TASK TO CARRY OUT:
Give back all the data exactly, line by line.

(Scripts that build scenes)
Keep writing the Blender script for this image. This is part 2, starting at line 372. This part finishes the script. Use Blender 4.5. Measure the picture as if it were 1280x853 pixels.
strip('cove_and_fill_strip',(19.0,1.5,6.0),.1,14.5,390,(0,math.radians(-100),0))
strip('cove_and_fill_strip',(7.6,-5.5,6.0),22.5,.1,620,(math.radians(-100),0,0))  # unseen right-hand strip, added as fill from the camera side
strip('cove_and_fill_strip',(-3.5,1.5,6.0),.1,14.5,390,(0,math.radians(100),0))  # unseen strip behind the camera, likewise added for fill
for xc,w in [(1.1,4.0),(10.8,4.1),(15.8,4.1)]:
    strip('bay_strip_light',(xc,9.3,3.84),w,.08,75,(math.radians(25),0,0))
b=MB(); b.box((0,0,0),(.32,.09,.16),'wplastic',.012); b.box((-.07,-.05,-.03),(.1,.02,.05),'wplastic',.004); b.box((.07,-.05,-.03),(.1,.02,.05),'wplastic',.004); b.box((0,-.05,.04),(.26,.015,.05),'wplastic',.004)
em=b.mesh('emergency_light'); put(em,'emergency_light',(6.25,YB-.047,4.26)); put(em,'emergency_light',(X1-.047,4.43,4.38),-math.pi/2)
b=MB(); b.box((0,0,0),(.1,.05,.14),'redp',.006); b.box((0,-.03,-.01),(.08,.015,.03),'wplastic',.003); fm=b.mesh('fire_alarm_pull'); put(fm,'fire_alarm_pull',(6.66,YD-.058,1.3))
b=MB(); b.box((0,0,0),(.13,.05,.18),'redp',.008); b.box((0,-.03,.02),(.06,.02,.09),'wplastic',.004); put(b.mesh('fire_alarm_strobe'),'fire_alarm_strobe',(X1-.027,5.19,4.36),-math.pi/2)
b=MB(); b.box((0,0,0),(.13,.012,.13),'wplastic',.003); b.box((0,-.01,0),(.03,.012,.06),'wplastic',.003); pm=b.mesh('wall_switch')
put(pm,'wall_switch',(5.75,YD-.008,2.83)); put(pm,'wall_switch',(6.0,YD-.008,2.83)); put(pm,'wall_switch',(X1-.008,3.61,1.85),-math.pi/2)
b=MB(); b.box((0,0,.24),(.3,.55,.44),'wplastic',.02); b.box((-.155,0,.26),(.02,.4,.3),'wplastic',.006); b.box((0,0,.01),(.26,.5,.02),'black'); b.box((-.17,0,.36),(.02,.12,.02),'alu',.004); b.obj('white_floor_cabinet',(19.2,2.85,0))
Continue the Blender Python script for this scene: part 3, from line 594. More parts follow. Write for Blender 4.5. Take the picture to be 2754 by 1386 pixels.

RESPONSE BELOW:
Keep writing the Blender script for this image. This is part 2, starting at line 372. This part finishes the script. Use Blender 4.5. Measure the picture as if it were 1280x853 pixels.
strip('cove_and_fill_strip',(19.0,1.5,6.0),.1,14.5,390,(0,math.radians(-100),0))
strip('cove_and_fill_strip',(7.6,-5.5,6.0),22.5,.1,620,(math.radians(-100),0,0))  # unseen right-hand strip, added as fill from the camera side
strip('cove_and_fill_strip',(-3.5,1.5,6.0),.1,14.5,390,(0,math.radians(100),0))  # unseen strip behind the camera, likewise added for fill
for xc,w in [(1.1,4.0),(10.8,4.1),(15.8,4.1)]:
    strip('bay_strip_light',(xc,9.3,3.84),w,.08,75,(math.radians(25),0,0))
b=MB(); b.box((0,0,0),(.32,.09,.16),'wplastic',.012); b.box((-.07,-.05,-.03),(.1,.02,.05),'wplastic',.004); b.box((.07,-.05,-.03),(.1,.02,.05),'wplastic',.004); b.box((0,-.05,.04),(.26,.015,.05),'wplastic',.004)
em=b.mesh('emergency_light'); put(em,'emergency_light',(6.25,YB-.047,4.26)); put(em,'emergency_light',(X1-.047,4.43,4.38),-math.pi/2)
b=MB(); b.box((0,0,0),(.1,.05,.14),'redp',.006); b.box((0,-.03,-.01),(.08,.015,.03),'wplastic',.003); fm=b.mesh('fire_alarm_pull'); put(fm,'fire_alarm_pull',(6.66,YD-.058,1.3))
b=MB(); b.box((0,0,0),(.13,.05,.18),'redp',.008); b.box((0,-.03,.02),(.06,.02,.09),'wplastic',.004); put(b.mesh('fire_alarm_strobe'),'fire_alarm_strobe',(X1-.027,5.19,4.36),-math.pi/2)
b=MB(); b.box((0,0,0),(.13,.012,.13),'wplastic',.003); b.box((0,-.01,0),(.03,.012,.06),'wplastic',.003); pm=b.mesh('wall_switch')
put(pm,'wall_switch',(5.75,YD-.008,2.83)); put(pm,'wall_switch',(6.0,YD-.008,2.83)); put(pm,'wall_switch',(X1-.008,3.61,1.85),-math.pi/2)
b=MB(); b.box((0,0,.24),(.3,.55,.44),'wplastic',.02); b.box((-.155,0,.26),(.02,.4,.3),'wplastic',.006); b.box((0,0,.01),(.26,.5,.02),'black'); b.box((-.17,0,.36),(.02,.12,.02),'alu',.004); b.obj('white_floor_cabinet',(19.2,2.85,0))
Continue the Blender Python script for this scene: part 3, from line 594. More parts follow. Write for Blender 4.5. Take the picture to be 2754 by 1386 pixels.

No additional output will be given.